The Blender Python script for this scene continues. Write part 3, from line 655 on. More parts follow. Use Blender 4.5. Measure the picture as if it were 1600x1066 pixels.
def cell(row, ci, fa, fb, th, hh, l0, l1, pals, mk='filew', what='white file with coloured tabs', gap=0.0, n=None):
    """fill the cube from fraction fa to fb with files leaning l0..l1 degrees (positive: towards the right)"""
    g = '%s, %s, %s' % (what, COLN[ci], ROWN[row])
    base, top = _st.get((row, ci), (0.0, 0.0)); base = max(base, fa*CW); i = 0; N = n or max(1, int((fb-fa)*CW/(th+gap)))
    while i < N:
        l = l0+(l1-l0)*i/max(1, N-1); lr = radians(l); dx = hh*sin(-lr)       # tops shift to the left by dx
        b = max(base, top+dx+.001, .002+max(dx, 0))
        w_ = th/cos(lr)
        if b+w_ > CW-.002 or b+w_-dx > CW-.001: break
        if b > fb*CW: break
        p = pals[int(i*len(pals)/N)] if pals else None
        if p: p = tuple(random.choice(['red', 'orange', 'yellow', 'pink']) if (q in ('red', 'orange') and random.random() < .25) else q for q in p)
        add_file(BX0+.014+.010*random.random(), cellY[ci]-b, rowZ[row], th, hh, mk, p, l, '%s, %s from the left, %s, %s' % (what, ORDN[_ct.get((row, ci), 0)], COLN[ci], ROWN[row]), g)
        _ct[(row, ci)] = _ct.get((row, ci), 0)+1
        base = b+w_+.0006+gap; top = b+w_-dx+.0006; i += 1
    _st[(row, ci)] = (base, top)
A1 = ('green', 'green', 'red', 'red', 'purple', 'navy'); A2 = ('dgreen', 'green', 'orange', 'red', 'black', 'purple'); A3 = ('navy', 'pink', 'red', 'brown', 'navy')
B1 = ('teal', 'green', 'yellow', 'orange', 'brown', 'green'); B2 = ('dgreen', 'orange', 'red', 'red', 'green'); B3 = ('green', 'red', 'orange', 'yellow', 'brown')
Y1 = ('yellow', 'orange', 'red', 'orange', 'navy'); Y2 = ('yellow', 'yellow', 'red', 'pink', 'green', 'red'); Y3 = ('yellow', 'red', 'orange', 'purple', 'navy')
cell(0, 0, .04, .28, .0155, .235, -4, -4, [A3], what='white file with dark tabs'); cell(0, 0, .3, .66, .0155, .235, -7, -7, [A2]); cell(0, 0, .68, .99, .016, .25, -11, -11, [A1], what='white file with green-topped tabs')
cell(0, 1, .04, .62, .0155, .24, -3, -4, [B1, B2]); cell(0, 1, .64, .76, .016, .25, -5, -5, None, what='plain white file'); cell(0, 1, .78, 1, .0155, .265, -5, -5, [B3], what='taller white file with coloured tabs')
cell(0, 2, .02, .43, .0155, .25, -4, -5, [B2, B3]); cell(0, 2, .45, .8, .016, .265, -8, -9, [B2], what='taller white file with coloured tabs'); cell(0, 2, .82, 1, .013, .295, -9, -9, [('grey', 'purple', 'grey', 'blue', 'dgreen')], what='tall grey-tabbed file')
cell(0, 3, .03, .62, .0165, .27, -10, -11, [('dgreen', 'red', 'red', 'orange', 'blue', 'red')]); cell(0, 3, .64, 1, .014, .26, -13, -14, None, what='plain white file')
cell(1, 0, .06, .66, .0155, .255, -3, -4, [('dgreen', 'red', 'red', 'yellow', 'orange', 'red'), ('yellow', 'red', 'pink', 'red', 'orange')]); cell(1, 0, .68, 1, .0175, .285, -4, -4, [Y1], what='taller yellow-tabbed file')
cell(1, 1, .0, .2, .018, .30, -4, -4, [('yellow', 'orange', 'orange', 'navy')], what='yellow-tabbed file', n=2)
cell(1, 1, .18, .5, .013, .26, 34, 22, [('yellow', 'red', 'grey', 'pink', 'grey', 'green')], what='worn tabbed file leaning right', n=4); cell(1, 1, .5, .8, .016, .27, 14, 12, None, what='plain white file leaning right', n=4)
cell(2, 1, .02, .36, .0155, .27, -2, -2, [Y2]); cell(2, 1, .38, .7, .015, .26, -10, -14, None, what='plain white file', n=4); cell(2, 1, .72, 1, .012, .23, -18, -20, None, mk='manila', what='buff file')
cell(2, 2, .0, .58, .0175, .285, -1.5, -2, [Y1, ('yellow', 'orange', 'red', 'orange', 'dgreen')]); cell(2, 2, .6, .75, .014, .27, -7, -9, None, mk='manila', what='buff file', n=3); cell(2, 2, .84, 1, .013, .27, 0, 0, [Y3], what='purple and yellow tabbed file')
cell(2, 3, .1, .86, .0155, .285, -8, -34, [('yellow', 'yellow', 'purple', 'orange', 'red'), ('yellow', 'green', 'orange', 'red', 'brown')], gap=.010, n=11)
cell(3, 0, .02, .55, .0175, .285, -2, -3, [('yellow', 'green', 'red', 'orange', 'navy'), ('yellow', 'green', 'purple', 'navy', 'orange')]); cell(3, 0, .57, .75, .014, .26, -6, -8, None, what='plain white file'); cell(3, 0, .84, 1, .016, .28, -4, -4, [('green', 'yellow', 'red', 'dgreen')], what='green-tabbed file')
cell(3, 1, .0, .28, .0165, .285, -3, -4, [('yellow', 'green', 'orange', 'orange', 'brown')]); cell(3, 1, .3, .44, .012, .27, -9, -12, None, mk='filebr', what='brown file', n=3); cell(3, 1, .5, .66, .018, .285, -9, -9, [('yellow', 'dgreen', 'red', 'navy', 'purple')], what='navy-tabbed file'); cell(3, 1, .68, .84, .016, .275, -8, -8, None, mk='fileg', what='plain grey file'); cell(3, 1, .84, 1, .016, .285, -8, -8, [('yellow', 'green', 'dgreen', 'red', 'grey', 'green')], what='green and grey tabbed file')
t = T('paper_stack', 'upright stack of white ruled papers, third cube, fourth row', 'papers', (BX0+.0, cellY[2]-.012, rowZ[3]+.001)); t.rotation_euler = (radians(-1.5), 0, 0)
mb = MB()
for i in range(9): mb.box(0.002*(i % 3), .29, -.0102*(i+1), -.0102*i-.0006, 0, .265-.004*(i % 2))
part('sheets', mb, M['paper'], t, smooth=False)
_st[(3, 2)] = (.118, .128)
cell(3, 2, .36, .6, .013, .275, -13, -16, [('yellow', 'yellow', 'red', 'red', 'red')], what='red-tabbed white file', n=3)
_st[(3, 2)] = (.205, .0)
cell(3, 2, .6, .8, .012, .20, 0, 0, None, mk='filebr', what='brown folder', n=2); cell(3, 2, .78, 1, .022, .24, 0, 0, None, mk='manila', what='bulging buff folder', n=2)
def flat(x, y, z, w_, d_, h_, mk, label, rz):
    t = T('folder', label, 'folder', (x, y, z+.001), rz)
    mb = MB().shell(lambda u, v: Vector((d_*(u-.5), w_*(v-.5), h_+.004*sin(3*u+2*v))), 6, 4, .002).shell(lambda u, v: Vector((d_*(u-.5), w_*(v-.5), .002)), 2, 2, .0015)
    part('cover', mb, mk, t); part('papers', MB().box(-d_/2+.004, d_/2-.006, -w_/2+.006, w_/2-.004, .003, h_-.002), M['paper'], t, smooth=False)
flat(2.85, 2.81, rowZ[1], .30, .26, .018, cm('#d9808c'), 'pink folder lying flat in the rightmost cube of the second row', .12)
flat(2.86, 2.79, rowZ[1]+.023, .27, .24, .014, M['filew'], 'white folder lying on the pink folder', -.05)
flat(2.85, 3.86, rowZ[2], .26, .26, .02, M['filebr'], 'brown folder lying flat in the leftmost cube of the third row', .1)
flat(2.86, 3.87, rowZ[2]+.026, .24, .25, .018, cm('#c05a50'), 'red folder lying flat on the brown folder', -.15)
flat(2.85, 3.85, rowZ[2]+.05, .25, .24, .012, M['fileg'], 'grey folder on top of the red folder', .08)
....
What is the number of lines that hold the string "part"? Reply with that number alone.

OUTPUT FOR THIS EXERCISE: 3